= BRIEF =
Transcribe the material in full, exactly as written.

===== RECORDED DATA =====

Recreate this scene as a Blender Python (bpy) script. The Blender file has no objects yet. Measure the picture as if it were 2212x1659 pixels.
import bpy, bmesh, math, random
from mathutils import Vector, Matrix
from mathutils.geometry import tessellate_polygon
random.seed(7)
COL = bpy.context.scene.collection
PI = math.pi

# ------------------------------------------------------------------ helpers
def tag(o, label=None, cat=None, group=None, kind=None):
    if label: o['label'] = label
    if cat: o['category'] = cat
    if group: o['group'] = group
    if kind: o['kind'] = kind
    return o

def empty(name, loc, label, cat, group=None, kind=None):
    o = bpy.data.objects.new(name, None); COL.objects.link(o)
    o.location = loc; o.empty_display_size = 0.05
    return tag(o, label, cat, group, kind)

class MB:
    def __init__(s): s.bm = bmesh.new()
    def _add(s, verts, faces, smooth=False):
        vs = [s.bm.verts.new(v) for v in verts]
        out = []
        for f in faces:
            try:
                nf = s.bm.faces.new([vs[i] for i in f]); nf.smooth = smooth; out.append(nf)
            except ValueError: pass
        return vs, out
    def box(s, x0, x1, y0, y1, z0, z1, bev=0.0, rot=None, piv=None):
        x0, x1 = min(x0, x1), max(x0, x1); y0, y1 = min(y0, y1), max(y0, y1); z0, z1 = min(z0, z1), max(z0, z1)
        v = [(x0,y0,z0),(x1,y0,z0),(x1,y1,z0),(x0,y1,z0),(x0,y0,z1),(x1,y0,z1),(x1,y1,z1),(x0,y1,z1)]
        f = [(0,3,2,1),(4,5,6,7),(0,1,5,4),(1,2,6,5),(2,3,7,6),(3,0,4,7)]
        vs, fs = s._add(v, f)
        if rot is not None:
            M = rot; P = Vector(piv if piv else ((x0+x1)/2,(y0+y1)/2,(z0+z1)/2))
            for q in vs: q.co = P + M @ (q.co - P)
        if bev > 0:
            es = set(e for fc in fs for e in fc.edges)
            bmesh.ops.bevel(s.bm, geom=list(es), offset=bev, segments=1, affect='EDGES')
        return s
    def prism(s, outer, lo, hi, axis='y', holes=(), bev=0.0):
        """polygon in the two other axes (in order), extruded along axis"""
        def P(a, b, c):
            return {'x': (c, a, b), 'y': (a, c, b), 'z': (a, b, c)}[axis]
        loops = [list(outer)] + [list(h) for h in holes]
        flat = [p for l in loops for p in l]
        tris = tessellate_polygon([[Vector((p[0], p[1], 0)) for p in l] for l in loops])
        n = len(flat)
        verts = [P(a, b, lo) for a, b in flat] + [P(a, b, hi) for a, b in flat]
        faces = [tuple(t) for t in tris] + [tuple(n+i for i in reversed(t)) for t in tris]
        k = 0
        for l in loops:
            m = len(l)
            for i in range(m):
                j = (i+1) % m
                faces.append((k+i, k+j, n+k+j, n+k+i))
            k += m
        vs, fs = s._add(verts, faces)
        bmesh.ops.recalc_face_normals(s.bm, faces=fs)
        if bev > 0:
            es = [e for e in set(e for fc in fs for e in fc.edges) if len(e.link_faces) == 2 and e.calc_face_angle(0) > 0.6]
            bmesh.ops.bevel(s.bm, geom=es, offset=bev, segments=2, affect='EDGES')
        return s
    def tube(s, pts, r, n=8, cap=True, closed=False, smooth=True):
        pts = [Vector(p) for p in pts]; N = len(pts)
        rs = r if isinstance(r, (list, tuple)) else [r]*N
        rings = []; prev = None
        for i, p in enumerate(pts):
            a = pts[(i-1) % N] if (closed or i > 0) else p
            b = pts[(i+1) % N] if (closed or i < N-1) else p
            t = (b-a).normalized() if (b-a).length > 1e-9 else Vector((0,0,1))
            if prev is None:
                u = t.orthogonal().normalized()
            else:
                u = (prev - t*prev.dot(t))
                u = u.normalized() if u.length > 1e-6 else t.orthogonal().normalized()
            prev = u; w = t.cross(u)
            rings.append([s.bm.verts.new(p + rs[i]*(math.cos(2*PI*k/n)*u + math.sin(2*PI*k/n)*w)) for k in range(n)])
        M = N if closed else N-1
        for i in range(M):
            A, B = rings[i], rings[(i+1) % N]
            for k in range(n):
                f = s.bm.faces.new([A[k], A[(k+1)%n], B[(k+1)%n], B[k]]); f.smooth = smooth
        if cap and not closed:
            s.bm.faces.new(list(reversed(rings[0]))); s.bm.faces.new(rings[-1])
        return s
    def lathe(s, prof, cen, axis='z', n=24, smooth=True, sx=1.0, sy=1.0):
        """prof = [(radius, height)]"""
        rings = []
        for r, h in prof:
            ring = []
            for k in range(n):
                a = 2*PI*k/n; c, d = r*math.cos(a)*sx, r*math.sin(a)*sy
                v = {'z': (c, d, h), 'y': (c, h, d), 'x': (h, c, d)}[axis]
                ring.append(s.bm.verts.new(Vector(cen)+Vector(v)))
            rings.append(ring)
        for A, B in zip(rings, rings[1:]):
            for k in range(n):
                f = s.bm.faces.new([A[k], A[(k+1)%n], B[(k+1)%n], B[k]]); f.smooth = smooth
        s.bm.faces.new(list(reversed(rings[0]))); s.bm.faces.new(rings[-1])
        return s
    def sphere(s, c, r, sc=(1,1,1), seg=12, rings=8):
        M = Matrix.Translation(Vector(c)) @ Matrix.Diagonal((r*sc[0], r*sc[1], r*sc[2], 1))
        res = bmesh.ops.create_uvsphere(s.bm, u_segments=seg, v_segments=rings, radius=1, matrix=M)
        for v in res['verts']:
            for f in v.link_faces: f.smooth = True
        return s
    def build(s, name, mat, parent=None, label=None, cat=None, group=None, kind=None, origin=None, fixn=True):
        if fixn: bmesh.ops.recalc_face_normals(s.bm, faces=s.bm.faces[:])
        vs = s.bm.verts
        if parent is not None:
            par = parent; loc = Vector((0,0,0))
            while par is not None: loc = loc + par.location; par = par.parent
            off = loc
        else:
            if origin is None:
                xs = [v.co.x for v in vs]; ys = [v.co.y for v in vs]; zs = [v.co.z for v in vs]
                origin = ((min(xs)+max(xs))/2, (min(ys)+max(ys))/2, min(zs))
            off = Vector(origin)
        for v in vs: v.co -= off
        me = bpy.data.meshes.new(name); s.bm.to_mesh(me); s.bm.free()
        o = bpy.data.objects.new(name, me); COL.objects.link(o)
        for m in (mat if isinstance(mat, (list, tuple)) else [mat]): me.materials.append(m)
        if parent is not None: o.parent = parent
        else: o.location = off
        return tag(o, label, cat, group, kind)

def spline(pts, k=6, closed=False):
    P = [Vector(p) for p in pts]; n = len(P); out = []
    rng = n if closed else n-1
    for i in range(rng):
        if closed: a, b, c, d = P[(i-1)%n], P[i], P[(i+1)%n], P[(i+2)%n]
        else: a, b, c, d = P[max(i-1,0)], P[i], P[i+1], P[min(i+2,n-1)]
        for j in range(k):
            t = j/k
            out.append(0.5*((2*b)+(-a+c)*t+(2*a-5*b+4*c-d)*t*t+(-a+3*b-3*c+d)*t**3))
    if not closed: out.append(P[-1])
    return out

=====

= EXPECTED ANSWER =
Recreate this scene as a Blender Python (bpy) script. The Blender file has no objects yet. Measure the picture as if it were 2212x1659 pixels.
import bpy, bmesh, math, random
from mathutils import Vector, Matrix
from mathutils.geometry import tessellate_polygon
random.seed(7)
COL = bpy.context.scene.collection
PI = math.pi

# ------------------------------------------------------------------ helpers
def tag(o, label=None, cat=None, group=None, kind=None):
    if label: o['label'] = label
    if cat: o['category'] = cat
    if group: o['group'] = group
    if kind: o['kind'] = kind
    return o

def empty(name, loc, label, cat, group=None, kind=None):
    o = bpy.data.objects.new(name, None); COL.objects.link(o)
    o.location = loc; o.empty_display_size = 0.05
    return tag(o, label, cat, group, kind)

class MB:
    def __init__(s): s.bm = bmesh.new()
    def _add(s, verts, faces, smooth=False):
        vs = [s.bm.verts.new(v) for v in verts]
        out = []
        for f in faces:
            try:
                nf = s.bm.faces.new([vs[i] for i in f]); nf.smooth = smooth; out.append(nf)
            except ValueError: pass
        return vs, out
    def box(s, x0, x1, y0, y1, z0, z1, bev=0.0, rot=None, piv=None):
        x0, x1 = min(x0, x1), max(x0, x1); y0, y1 = min(y0, y1), max(y0, y1); z0, z1 = min(z0, z1), max(z0, z1)
        v = [(x0,y0,z0),(x1,y0,z0),(x1,y1,z0),(x0,y1,z0),(x0,y0,z1),(x1,y0,z1),(x1,y1,z1),(x0,y1,z1)]
        f = [(0,3,2,1),(4,5,6,7),(0,1,5,4),(1,2,6,5),(2,3,7,6),(3,0,4,7)]
        vs, fs = s._add(v, f)
        if rot is not None:
            M = rot; P = Vector(piv if piv else ((x0+x1)/2,(y0+y1)/2,(z0+z1)/2))
            for q in vs: q.co = P + M @ (q.co - P)
        if bev > 0:
            es = set(e for fc in fs for e in fc.edges)
            bmesh.ops.bevel(s.bm, geom=list(es), offset=bev, segments=1, affect='EDGES')
        return s
    def prism(s, outer, lo, hi, axis='y', holes=(), bev=0.0):
        """polygon in the two other axes (in order), extruded along axis"""
        def P(a, b, c):
            return {'x': (c, a, b), 'y': (a, c, b), 'z': (a, b, c)}[axis]
        loops = [list(outer)] + [list(h) for h in holes]
        flat = [p for l in loops for p in l]
        tris = tessellate_polygon([[Vector((p[0], p[1], 0)) for p in l] for l in loops])
        n = len(flat)
        verts = [P(a, b, lo) for a, b in flat] + [P(a, b, hi) for a, b in flat]
        faces = [tuple(t) for t in tris] + [tuple(n+i for i in reversed(t)) for t in tris]
        k = 0
        for l in loops:
            m = len(l)
            for i in range(m):
                j = (i+1) % m
                faces.append((k+i, k+j, n+k+j, n+k+i))
            k += m
        vs, fs = s._add(verts, faces)
        bmesh.ops.recalc_face_normals(s.bm, faces=fs)
        if bev > 0:
            es = [e for e in set(e for fc in fs for e in fc.edges) if len(e.link_faces) == 2 and e.calc_face_angle(0) > 0.6]
            bmesh.ops.bevel(s.bm, geom=es, offset=bev, segments=2, affect='EDGES')
        return s
    def tube(s, pts, r, n=8, cap=True, closed=False, smooth=True):
        pts = [Vector(p) for p in pts]; N = len(pts)
        rs = r if isinstance(r, (list, tuple)) else [r]*N
        rings = []; prev = None
        for i, p in enumerate(pts):
            a = pts[(i-1) % N] if (closed or i > 0) else p
            b = pts[(i+1) % N] if (closed or i < N-1) else p
            t = (b-a).normalized() if (b-a).length > 1e-9 else Vector((0,0,1))
            if prev is None:
                u = t.orthogonal().normalized()
            else:
                u = (prev - t*prev.dot(t))
                u = u.normalized() if u.length > 1e-6 else t.orthogonal().normalized()
            prev = u; w = t.cross(u)
            rings.append([s.bm.verts.new(p + rs[i]*(math.cos(2*PI*k/n)*u + math.sin(2*PI*k/n)*w)) for k in range(n)])
        M = N if closed else N-1
        for i in range(M):
            A, B = rings[i], rings[(i+1) % N]
            for k in range(n):
                f = s.bm.faces.new([A[k], A[(k+1)%n], B[(k+1)%n], B[k]]); f.smooth = smooth
        if cap and not closed:
            s.bm.faces.new(list(reversed(rings[0]))); s.bm.faces.new(rings[-1])
        return s
    def lathe(s, prof, cen, axis='z', n=24, smooth=True, sx=1.0, sy=1.0):
        """prof = [(radius, height)]"""
        rings = []
        for r, h in prof:
            ring = []
            for k in range(n):
                a = 2*PI*k/n; c, d = r*math.cos(a)*sx, r*math.sin(a)*sy
                v = {'z': (c, d, h), 'y': (c, h, d), 'x': (h, c, d)}[axis]
                ring.append(s.bm.verts.new(Vector(cen)+Vector(v)))
            rings.append(ring)
        for A, B in zip(rings, rings[1:]):
            for k in range(n):
                f = s.bm.faces.new([A[k], A[(k+1)%n], B[(k+1)%n], B[k]]); f.smooth = smooth
        s.bm.faces.new(list(reversed(rings[0]))); s.bm.faces.new(rings[-1])
        return s
    def sphere(s, c, r, sc=(1,1,1), seg=12, rings=8):
        M = Matrix.Translation(Vector(c)) @ Matrix.Diagonal((r*sc[0], r*sc[1], r*sc[2], 1))
        res = bmesh.ops.create_uvsphere(s.bm, u_segments=seg, v_segments=rings, radius=1, matrix=M)
        for v in res['verts']:
            for f in v.link_faces: f.smooth = True
        return s
    def build(s, name, mat, parent=None, label=None, cat=None, group=None, kind=None, origin=None, fixn=True):
        if fixn: bmesh.ops.recalc_face_normals(s.bm, faces=s.bm.faces[:])
        vs = s.bm.verts
        if parent is not None:
            par = parent; loc = Vector((0,0,0))
            while par is not None: loc = loc + par.location; par = par.parent
            off = loc
        else:
            if origin is None:
                xs = [v.co.x for v in vs]; ys = [v.co.y for v in vs]; zs = [v.co.z for v in vs]
                origin = ((min(xs)+max(xs))/2, (min(ys)+max(ys))/2, min(zs))
            off = Vector(origin)
        for v in vs: v.co -= off
        me = bpy.data.meshes.new(name); s.bm.to_mesh(me); s.bm.free()
        o = bpy.data.objects.new(name, me); COL.objects.link(o)
        for m in (mat if isinstance(mat, (list, tuple)) else [mat]): me.materials.append(m)
        if parent is not None: o.parent = parent
        else: o.location = off
        return tag(o, label, cat, group, kind)

def spline(pts, k=6, closed=False):
    P = [Vector(p) for p in pts]; n = len(P); out = []
    rng = n if closed else n-1
    for i in range(rng):
        if closed: a, b, c, d = P[(i-1)%n], P[i], P[(i+1)%n], P[(i+2)%n]
        else: a, b, c, d = P[max(i-1,0)], P[i], P[i+1], P[min(i+2,n-1)]
        for j in range(k):
            t = j/k
            out.append(0.5*((2*b)+(-a+c)*t+(2*a-5*b+4*c-d)*t*t+(-a+3*b-3*c+d)*t**3))
    if not closed: out.append(P[-1])
    return out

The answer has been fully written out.